Le 23 septembre, le porte-parole du ministère russe de la Défense, le général Igor Konashenkov, a présenté la synthèse des renseignements russes et des informations transmises par la Syrie et Israël.
Il a accusé l’État hébreu d’avoir délibérément violé l’accord de non-agression mutuelle de 2015 en ne prévenant pas à l’avance la Russie de son attaque et en mentant sur ses cibles.
Il l’a accusé d’avoir mis en danger les vols civils présents dans cette zone de Méditerranée, et d’être responsable de la destruction de l’Iliouchine Il-20.
Il a dénoncé sa non-assistance aux soldats russes lorsque leur avion décrochait.
Il a également accusé le général Amikam Norkin d’avoir menti en prétendant que les jets israéliens étaient déjà rentrés en Israël lorsque l’avion russe est tombé.
Il a enfin écarté les accusations d’amateurisme portées à l’encontre de la défense syrienne.
Il s’est par contre abstenu de mettre en cause publiquement le Royaume-Uni et la France pourtant eux aussi concernés par ses remarques contre Israël.
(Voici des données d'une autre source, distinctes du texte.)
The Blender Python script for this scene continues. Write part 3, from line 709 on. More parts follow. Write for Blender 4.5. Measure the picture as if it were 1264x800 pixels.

Dans le cas où la Maison-Blanche trouverait une narration acceptable des faits pour ses électeurs, la Russie pourrait interdire au Royaume-Uni, à la France et à Israël toute intrusion dans l’espace maritime, terrestre et aérien de la Syrie sans autorisation de Damas. Londres et Paris devraient cesser leurs menaces de bombardement sous quelque prétexte que ce soit (les fausses armes chimiques) et retirer leurs forces spéciales. Cette mesure serait édictée pour tout protagoniste, en général, sauf pour les États-Unis et à Idleb pour la Turquie.